Q: What are the best practices for auditing diversity, equity and inclusion initiatives?
Ask a consultant: What is the best way to audit diversity initiatives?
Lip service won't do. Diversity initiatives, as all processes, require a clear strategic goal and a baseline from which to measure progress.
By Ernest Owens
A: If you burden the department in charge of diversity, equity and inclusion (DEI) with an inability to audit the process, you assure its failure. Without defining a workflow and baseline for the process, you end up with continuously changing requirements and definitions. That makes it nearly impossible to define clear accountability for delivering outcomes.
Too often DEI is stated in terms of social justice and aspirations for inclusion, without a system to make it possible. Resources are hired and named, then left to their own devices to achieve an outcome that will run into a torrent of established resistance.
Simply naming the issue and sporadically attaching funding — without clear actions — becomes a comfortable substitute for change. A clear definition of the problem and a well-defined project plan is essential. This will help the team navigate continuously changing contexts and effectively engage with hands-off leadership. Ultimately, this positions the team to take on the vast set of deliverables required for lasting transformation.

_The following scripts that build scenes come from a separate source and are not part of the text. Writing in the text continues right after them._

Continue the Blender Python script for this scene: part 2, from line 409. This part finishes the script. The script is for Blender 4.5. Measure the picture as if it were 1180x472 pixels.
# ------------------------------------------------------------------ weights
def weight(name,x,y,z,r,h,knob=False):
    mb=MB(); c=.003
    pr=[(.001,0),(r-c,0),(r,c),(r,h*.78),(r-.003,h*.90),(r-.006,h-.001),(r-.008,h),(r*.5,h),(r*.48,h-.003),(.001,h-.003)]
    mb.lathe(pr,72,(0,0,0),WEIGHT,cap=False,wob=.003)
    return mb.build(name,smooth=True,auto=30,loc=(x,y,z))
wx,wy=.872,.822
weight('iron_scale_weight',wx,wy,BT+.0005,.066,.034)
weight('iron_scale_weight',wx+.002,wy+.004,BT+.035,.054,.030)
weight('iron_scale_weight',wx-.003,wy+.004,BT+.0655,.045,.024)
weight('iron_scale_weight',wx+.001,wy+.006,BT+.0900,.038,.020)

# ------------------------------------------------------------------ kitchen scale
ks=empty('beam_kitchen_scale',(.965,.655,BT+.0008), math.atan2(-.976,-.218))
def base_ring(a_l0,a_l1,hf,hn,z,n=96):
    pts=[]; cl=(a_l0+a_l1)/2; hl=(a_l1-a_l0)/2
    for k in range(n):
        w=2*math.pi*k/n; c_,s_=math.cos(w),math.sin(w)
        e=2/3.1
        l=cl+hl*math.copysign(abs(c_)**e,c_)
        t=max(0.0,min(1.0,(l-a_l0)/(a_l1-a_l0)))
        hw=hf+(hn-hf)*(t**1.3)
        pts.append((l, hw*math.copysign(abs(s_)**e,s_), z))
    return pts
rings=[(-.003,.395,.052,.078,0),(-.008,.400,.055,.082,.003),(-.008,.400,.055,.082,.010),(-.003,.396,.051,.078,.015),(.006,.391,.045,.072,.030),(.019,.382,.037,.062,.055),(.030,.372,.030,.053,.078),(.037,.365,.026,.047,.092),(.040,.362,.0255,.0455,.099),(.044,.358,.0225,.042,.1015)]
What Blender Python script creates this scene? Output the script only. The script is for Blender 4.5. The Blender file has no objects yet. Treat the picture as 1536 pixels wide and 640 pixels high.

DEI, as all processes, requires a clear strategic goal. What is the DEI initiative creating, and what new system will be enacted? A project needs a baseline from which to make measurable goals and to improve.
Annual audits of DEI efforts without clear streams of accountability and definitions of tasks can never be supplanted by leaders or top clients delivering lip service to success. An audit should demonstrate a clear sequence of planned actions, expected outcomes and the variances observed.
The variances should be assessed beyond data, facts and insights. There must be applicable lessons learned. These lessons become the basis of an organization's strategic filters for growth.
Decisions such as corporate strategy, product development and hiring should be made through this filtering system. This allows teams to be intentional as they navigate changes in the organization, while maintaining alignment to strategic DEI imperatives. Managing these changes brings all stakeholders to the table for methodical decision-making.
Such actions will enrich organizational intelligence and improve a shared comprehension of DEI strategies and actions. Creating structure without strategic outcomes and clear workflows is simply creating chaos.
Ernest Owens is an assistant professor of management at the University of St. Thomas Opus College of Business.